══ Information provided

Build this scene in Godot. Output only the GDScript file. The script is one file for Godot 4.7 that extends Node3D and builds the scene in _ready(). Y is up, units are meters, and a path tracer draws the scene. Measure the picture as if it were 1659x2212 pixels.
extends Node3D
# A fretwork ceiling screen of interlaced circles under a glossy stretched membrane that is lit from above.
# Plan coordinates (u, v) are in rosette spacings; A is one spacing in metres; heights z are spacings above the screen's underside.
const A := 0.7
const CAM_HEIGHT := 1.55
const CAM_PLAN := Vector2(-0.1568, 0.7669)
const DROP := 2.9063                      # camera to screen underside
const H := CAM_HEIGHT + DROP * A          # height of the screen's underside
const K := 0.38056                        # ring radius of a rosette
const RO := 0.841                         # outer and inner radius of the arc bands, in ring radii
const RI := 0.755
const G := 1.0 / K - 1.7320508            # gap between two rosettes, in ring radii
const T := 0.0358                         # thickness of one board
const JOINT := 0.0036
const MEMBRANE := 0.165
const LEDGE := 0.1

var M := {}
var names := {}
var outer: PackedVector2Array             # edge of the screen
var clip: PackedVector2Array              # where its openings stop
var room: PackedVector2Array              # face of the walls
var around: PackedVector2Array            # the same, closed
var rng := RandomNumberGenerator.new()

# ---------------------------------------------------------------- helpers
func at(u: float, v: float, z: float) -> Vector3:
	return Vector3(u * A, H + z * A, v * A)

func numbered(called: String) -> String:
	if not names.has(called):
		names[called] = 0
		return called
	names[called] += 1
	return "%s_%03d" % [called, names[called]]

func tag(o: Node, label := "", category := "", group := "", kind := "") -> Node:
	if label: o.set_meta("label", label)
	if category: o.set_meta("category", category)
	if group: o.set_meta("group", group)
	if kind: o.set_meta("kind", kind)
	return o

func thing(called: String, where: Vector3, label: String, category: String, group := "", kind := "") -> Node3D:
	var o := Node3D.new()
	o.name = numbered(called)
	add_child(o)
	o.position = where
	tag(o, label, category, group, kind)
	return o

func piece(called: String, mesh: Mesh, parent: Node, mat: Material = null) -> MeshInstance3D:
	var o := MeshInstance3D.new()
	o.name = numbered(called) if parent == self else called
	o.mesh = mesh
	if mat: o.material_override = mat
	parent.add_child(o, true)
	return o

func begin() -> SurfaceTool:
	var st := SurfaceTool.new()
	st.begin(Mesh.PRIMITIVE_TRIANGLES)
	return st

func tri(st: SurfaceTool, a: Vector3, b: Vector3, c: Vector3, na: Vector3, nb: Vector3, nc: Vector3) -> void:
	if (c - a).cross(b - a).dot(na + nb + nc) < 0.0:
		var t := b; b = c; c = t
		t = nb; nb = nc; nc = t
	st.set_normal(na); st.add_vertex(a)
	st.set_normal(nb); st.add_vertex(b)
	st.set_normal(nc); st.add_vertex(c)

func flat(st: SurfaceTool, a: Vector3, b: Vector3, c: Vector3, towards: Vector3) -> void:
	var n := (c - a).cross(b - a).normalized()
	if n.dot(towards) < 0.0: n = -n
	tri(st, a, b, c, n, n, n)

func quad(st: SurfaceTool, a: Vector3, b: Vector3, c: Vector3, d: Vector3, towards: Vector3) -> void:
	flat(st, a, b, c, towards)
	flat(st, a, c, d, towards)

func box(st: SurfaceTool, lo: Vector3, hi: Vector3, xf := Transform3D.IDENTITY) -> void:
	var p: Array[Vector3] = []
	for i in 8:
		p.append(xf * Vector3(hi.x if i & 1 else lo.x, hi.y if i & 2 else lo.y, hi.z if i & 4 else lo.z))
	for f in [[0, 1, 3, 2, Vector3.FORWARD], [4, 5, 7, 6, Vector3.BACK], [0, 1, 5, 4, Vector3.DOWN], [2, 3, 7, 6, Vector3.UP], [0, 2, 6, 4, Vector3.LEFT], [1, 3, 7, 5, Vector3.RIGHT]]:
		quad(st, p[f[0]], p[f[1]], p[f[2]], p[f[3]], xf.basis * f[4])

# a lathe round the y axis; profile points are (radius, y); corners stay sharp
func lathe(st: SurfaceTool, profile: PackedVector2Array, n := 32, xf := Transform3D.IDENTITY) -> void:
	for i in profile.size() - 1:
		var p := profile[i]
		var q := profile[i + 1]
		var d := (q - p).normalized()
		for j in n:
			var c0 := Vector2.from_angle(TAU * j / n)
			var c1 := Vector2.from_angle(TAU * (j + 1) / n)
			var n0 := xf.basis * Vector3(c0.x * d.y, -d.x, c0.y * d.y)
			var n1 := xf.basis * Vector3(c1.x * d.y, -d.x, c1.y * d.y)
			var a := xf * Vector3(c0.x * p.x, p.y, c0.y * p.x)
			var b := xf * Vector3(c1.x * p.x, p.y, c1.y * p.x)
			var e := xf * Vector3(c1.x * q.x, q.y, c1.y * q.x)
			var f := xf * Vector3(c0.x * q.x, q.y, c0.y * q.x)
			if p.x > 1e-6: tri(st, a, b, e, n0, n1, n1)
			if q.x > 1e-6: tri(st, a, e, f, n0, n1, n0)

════
══ Information provided

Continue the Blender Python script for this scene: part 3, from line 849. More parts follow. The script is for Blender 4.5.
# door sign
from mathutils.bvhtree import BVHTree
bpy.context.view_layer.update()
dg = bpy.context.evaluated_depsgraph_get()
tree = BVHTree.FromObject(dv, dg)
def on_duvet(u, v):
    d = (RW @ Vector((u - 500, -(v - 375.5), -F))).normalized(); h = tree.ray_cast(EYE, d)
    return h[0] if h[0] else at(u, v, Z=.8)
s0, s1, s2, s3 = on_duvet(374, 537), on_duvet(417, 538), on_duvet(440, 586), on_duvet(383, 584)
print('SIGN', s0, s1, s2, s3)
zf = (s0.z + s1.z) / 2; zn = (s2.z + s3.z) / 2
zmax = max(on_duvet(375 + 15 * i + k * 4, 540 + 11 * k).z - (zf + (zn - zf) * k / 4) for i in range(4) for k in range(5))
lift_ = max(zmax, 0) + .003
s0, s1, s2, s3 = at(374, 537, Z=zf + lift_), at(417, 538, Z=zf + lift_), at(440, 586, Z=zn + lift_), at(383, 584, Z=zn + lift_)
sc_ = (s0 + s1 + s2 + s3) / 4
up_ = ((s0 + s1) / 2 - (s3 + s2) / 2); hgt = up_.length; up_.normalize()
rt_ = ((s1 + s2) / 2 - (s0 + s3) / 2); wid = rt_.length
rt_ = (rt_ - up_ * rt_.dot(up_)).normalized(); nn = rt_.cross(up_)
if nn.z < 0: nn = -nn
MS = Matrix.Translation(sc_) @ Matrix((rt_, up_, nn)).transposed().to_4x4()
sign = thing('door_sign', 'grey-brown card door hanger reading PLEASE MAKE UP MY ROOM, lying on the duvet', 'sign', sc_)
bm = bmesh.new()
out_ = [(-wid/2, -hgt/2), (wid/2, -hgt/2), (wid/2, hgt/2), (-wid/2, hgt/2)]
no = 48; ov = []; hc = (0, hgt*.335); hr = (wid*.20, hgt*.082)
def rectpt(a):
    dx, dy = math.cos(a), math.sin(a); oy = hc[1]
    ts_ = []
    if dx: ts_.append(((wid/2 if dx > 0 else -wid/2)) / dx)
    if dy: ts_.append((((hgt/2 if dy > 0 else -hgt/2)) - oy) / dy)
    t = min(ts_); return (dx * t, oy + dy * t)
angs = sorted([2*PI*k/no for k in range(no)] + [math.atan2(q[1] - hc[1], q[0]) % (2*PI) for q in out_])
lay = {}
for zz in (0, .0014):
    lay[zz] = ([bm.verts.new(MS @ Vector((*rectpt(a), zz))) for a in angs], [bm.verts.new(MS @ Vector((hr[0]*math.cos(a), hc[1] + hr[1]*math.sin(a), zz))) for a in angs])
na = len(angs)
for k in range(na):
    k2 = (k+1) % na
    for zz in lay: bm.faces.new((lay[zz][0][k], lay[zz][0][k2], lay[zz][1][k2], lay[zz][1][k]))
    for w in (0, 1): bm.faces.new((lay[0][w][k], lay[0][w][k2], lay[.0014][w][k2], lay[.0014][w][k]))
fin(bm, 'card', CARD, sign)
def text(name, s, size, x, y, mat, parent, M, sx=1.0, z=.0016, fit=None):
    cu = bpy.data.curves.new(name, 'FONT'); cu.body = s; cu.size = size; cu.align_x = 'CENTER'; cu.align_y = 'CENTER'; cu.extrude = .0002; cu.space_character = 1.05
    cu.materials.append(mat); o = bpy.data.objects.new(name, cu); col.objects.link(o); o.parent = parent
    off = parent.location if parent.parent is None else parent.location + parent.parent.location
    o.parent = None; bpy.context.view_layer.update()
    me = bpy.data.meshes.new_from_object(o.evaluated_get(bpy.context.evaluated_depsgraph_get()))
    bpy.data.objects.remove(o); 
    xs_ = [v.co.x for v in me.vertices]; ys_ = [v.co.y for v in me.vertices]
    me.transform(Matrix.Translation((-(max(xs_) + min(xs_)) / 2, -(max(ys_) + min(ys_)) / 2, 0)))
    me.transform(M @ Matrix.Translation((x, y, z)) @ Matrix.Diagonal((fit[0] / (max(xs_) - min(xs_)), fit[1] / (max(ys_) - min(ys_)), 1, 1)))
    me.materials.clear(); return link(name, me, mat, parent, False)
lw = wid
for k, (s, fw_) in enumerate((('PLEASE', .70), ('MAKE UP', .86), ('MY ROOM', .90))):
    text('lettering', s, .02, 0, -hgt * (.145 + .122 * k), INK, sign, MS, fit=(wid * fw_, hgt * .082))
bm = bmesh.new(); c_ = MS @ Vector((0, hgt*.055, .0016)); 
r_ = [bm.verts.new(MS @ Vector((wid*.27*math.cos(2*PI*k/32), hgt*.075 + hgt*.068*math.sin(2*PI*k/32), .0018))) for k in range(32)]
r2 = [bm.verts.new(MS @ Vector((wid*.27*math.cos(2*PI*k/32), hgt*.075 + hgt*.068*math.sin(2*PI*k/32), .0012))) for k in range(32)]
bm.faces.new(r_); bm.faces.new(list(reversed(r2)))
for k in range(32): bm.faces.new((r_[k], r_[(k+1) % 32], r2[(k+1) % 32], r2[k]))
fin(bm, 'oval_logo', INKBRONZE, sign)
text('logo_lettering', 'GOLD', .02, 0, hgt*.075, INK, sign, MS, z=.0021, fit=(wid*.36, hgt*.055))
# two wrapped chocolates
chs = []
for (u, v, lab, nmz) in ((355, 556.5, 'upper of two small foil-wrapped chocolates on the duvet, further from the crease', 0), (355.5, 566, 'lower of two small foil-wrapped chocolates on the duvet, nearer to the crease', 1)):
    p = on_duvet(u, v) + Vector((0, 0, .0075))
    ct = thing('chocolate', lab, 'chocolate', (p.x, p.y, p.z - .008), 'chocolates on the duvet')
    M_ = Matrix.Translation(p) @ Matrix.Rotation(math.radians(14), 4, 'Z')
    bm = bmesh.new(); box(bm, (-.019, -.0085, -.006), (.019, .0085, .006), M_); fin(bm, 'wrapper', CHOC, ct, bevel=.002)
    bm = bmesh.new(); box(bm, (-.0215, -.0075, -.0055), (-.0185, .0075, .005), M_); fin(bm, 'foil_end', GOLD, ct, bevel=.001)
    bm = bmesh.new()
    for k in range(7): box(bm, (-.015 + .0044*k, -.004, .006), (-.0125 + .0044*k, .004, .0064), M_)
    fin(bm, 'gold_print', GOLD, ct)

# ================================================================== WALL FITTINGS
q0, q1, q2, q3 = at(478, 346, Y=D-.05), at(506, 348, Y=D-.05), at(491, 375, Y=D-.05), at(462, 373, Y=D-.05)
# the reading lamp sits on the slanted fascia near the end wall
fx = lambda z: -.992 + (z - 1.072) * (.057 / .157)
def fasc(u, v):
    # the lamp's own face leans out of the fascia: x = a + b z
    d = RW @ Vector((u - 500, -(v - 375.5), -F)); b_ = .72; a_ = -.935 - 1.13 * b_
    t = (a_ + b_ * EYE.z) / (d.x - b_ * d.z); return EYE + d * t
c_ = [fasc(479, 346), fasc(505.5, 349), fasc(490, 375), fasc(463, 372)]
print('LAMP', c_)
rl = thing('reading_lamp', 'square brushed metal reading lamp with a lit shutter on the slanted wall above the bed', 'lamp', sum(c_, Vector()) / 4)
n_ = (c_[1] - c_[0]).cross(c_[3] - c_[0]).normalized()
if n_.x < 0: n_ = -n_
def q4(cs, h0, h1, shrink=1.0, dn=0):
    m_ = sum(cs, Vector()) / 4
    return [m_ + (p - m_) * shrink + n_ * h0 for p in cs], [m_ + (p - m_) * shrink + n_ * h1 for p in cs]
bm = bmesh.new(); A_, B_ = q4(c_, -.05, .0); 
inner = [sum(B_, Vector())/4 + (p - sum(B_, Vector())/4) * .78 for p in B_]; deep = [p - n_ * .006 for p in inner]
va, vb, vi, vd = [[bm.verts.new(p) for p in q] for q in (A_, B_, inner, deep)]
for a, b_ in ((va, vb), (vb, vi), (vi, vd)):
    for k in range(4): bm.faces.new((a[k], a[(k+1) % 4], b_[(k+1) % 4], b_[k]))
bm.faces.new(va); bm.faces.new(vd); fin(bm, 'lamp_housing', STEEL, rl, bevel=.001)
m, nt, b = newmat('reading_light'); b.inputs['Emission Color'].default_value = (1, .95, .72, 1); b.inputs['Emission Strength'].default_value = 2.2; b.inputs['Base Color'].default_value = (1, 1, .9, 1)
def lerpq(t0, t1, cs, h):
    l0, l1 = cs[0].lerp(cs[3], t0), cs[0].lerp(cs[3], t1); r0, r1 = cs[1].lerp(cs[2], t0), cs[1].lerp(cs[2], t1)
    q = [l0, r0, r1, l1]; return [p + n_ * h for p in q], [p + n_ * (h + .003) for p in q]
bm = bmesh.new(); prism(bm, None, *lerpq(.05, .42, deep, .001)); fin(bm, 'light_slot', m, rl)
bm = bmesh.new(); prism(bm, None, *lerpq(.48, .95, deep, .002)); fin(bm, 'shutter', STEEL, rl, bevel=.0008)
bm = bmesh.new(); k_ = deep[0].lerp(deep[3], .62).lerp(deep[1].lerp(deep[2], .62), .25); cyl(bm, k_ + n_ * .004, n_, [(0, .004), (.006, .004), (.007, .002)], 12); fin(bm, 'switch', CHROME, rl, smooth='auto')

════

## Written exercise
Look through the material above and pick out each line holding the word "that".

## Correct result
Build this scene in Godot. Output only the GDScript file. The script is one file for Godot 4.7 that extends Node3D and builds the scene in _ready(). Y is up, units are meters, and a path tracer draws the scene. Measure the picture as if it were 1659x2212 pixels.
# A fretwork ceiling screen of interlaced circles under a glossy stretched membrane that is lit from above.